Ponieważ skrypty w PSP generowane są w języku Python, aż się prosiło o umożliwienie użytkownikowi kopiowania fragmentów kodu skryptu do Schowka i później łączenia ich w nowe skrypty w dowolnym edytorze tekstu. Ponadto można wybrać kilka czynności z nowej palety Historia, utworzyć z nich tzw. quickscript i poddać jego działaniu inne obrabiane zdjęcie. Liczba operacji, które będą zachowywane w palecie Historia, daje się zmieniać w preferencjach programu.

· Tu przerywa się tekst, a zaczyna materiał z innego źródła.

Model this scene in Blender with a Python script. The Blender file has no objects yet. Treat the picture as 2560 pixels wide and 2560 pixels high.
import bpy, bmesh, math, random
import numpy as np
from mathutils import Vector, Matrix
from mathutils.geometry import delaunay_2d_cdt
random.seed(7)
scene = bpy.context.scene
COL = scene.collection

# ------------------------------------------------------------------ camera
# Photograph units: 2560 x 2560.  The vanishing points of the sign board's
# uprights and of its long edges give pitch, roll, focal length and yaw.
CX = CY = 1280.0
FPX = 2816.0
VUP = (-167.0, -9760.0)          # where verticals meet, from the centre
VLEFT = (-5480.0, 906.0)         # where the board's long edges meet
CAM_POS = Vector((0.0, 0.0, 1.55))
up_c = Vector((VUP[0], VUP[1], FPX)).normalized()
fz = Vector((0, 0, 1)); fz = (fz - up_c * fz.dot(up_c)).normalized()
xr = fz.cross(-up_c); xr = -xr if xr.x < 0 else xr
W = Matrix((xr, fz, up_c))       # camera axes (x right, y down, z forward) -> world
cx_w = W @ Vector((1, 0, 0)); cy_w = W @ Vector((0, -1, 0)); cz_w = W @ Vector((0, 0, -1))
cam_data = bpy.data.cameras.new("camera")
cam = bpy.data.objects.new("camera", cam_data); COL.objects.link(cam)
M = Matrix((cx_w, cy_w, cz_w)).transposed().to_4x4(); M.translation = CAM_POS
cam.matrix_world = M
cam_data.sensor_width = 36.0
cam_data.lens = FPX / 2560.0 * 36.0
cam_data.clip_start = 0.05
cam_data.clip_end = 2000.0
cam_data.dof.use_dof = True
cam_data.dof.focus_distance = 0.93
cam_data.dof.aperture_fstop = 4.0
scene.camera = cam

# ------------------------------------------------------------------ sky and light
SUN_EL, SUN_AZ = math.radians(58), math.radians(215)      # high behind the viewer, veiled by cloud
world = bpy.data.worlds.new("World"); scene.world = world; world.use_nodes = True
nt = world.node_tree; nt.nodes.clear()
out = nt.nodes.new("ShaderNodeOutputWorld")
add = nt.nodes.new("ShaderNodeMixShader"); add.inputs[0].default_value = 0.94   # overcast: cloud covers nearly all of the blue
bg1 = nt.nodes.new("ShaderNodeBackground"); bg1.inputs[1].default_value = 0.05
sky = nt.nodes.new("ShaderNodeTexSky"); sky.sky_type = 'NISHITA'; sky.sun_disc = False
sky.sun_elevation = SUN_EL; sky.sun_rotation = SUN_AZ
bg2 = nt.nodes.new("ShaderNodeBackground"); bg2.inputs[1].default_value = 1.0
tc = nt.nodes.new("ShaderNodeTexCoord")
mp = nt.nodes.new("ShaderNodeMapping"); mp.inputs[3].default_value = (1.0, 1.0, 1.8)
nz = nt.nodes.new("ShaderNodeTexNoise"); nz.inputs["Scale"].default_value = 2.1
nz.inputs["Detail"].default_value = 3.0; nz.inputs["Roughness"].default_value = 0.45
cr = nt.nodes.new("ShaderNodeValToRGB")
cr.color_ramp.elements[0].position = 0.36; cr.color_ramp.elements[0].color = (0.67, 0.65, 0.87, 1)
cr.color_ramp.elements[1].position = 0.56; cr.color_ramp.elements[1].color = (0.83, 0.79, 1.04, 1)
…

Zmieniono metodę wybierania kolorów malowania na – jak twierdzą autorzy – bardziej intuicyjną, choć można z tym polemizować. Wprowadzono nowy sposób używania narzędzi malarskich za pomocą tzw. warstw artystycznych, które nakładane są na obraz wraz z fakturą “papieru”, na jakim malujemy. Co prawda uważam, że do malowania bardziej nadają się programy malarskie, ale warto docenić obecność tych narzędzi w PSP, zwłaszcza że działają całkiem nieźle.

Nowy PSP jest bardziej zorientowany na obsługę cyfraków. Wprowadzono usuwanie aberracji chromatycznej i szumu matrycy, dodano też cyfrowe rozjaśnianie cieni i kompensację prześwietleń. Jeśli aparat jest zgodny z protokołem WIA, można zdalnie wykonać zdjęcie i załadować je do programu, ale funkcja ta nie zawsze działa sprawnie.

Nowa wyszukiwarka plików graficznych pozwala przeglądać całe katalogi, wyświetla też dane EXIF i może sortować obrazki według nich. Program potrafi otwierać m.in. pliki RAW, choć niektóre ich formaty nadal nie są obsługiwane. Nie chodzi tu bynajmniej o brak obsługi obrazków z aparatów pochodzących od któregoś producenta cyfraków, ale o konkretne modele.